Entries with scene source code

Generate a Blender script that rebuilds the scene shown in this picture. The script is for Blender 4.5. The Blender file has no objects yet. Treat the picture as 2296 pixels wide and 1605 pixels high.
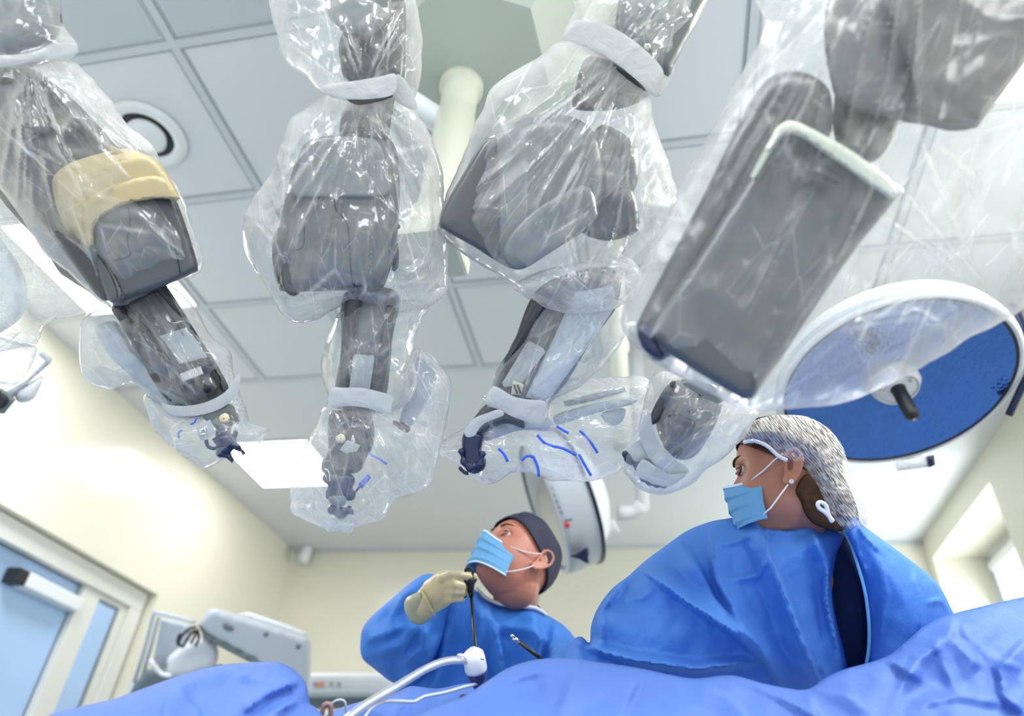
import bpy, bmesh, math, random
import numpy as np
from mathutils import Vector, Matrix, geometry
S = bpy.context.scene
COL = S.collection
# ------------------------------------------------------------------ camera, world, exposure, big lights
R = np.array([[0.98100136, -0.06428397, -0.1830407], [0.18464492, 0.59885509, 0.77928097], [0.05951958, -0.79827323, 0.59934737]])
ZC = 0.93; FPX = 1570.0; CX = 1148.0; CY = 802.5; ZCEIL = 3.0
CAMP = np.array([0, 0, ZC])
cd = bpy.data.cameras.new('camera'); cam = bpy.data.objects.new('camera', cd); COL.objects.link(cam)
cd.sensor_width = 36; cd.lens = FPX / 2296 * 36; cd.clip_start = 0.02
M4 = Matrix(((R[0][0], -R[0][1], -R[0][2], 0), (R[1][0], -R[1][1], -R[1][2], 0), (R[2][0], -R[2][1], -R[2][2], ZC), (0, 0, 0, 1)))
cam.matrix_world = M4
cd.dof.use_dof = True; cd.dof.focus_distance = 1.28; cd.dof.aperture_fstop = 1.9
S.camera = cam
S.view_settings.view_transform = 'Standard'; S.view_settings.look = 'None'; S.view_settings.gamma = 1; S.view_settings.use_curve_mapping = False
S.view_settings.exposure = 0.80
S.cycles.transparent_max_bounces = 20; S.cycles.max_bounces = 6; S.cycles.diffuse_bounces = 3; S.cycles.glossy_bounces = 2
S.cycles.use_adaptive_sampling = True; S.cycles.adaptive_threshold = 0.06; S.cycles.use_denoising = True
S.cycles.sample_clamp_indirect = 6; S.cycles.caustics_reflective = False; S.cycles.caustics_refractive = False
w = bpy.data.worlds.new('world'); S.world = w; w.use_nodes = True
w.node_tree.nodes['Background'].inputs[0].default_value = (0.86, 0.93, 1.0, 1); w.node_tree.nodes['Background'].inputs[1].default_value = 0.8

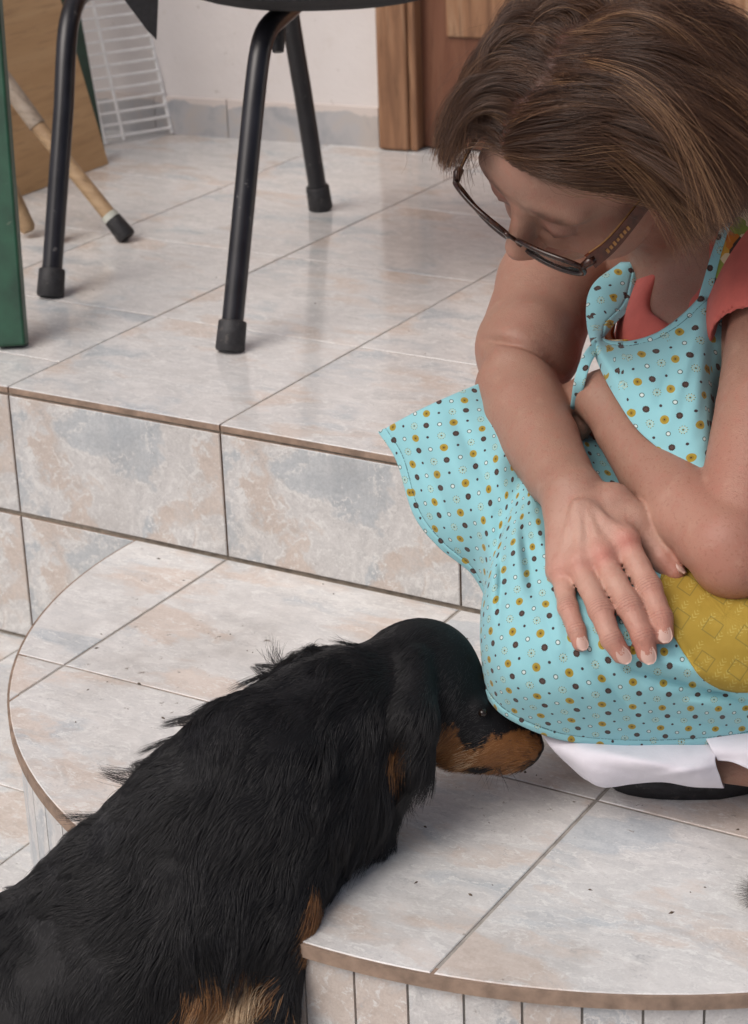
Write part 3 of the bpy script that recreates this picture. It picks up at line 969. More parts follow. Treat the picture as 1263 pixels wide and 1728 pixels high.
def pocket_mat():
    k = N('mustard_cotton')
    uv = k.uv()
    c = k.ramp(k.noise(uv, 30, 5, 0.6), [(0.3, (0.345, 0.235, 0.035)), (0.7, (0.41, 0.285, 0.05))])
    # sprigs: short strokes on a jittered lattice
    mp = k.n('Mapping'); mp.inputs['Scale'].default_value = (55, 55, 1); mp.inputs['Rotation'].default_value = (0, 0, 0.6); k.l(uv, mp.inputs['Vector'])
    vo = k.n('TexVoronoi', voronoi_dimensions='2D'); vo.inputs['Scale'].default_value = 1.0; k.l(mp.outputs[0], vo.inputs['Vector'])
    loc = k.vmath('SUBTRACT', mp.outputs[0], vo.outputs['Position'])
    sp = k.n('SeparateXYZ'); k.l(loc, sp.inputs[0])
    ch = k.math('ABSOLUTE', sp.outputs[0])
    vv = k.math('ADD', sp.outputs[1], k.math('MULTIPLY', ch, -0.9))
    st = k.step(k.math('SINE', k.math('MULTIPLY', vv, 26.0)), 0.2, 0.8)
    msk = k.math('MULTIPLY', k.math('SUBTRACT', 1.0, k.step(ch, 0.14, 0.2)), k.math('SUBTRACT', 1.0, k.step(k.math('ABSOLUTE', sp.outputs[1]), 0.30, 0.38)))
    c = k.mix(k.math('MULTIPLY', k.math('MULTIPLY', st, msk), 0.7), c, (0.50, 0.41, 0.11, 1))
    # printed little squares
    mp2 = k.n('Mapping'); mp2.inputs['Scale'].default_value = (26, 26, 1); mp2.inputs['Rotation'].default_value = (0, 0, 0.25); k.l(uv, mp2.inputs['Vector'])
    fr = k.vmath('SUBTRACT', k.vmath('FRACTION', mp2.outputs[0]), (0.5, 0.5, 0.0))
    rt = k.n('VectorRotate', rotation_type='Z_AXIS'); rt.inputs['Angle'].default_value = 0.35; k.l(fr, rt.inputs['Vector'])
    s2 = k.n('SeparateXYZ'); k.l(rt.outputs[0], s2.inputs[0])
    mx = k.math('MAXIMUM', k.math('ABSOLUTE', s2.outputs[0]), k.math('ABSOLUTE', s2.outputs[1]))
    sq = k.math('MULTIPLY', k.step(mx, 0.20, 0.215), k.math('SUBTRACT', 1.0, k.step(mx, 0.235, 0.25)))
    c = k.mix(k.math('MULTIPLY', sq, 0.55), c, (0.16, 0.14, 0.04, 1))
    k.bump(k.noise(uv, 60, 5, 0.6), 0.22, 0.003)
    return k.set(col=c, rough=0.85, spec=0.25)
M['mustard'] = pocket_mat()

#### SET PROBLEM
In the entries above, find the line containing "Write part 3". Set down that line and every line after it through the last one, exactly and alone.

#### TASK RESPONSE
Write part 3 of the bpy script that recreates this picture. It picks up at line 969. More parts follow. Treat the picture as 1263 pixels wide and 1728 pixels high.
def pocket_mat():
    k = N('mustard_cotton')
    uv = k.uv()
    c = k.ramp(k.noise(uv, 30, 5, 0.6), [(0.3, (0.345, 0.235, 0.035)), (0.7, (0.41, 0.285, 0.05))])
    # sprigs: short strokes on a jittered lattice
    mp = k.n('Mapping'); mp.inputs['Scale'].default_value = (55, 55, 1); mp.inputs['Rotation'].default_value = (0, 0, 0.6); k.l(uv, mp.inputs['Vector'])
    vo = k.n('TexVoronoi', voronoi_dimensions='2D'); vo.inputs['Scale'].default_value = 1.0; k.l(mp.outputs[0], vo.inputs['Vector'])
    loc = k.vmath('SUBTRACT', mp.outputs[0], vo.outputs['Position'])
    sp = k.n('SeparateXYZ'); k.l(loc, sp.inputs[0])
    ch = k.math('ABSOLUTE', sp.outputs[0])
    vv = k.math('ADD', sp.outputs[1], k.math('MULTIPLY', ch, -0.9))
    st = k.step(k.math('SINE', k.math('MULTIPLY', vv, 26.0)), 0.2, 0.8)
    msk = k.math('MULTIPLY', k.math('SUBTRACT', 1.0, k.step(ch, 0.14, 0.2)), k.math('SUBTRACT', 1.0, k.step(k.math('ABSOLUTE', sp.outputs[1]), 0.30, 0.38)))
    c = k.mix(k.math('MULTIPLY', k.math('MULTIPLY', st, msk), 0.7), c, (0.50, 0.41, 0.11, 1))
    # printed little squares
    mp2 = k.n('Mapping'); mp2.inputs['Scale'].default_value = (26, 26, 1); mp2.inputs['Rotation'].default_value = (0, 0, 0.25); k.l(uv, mp2.inputs['Vector'])
    fr = k.vmath('SUBTRACT', k.vmath('FRACTION', mp2.outputs[0]), (0.5, 0.5, 0.0))
    rt = k.n('VectorRotate', rotation_type='Z_AXIS'); rt.inputs['Angle'].default_value = 0.35; k.l(fr, rt.inputs['Vector'])
    s2 = k.n('SeparateXYZ'); k.l(rt.outputs[0], s2.inputs[0])
    mx = k.math('MAXIMUM', k.math('ABSOLUTE', s2.outputs[0]), k.math('ABSOLUTE', s2.outputs[1]))
    sq = k.math('MULTIPLY', k.step(mx, 0.20, 0.215), k.math('SUBTRACT', 1.0, k.step(mx, 0.235, 0.25)))
    c = k.mix(k.math('MULTIPLY', sq, 0.55), c, (0.16, 0.14, 0.04, 1))
    k.bump(k.noise(uv, 60, 5, 0.6), 0.22, 0.003)
    return k.set(col=c, rough=0.85, spec=0.25)
M['mustard'] = pocket_mat()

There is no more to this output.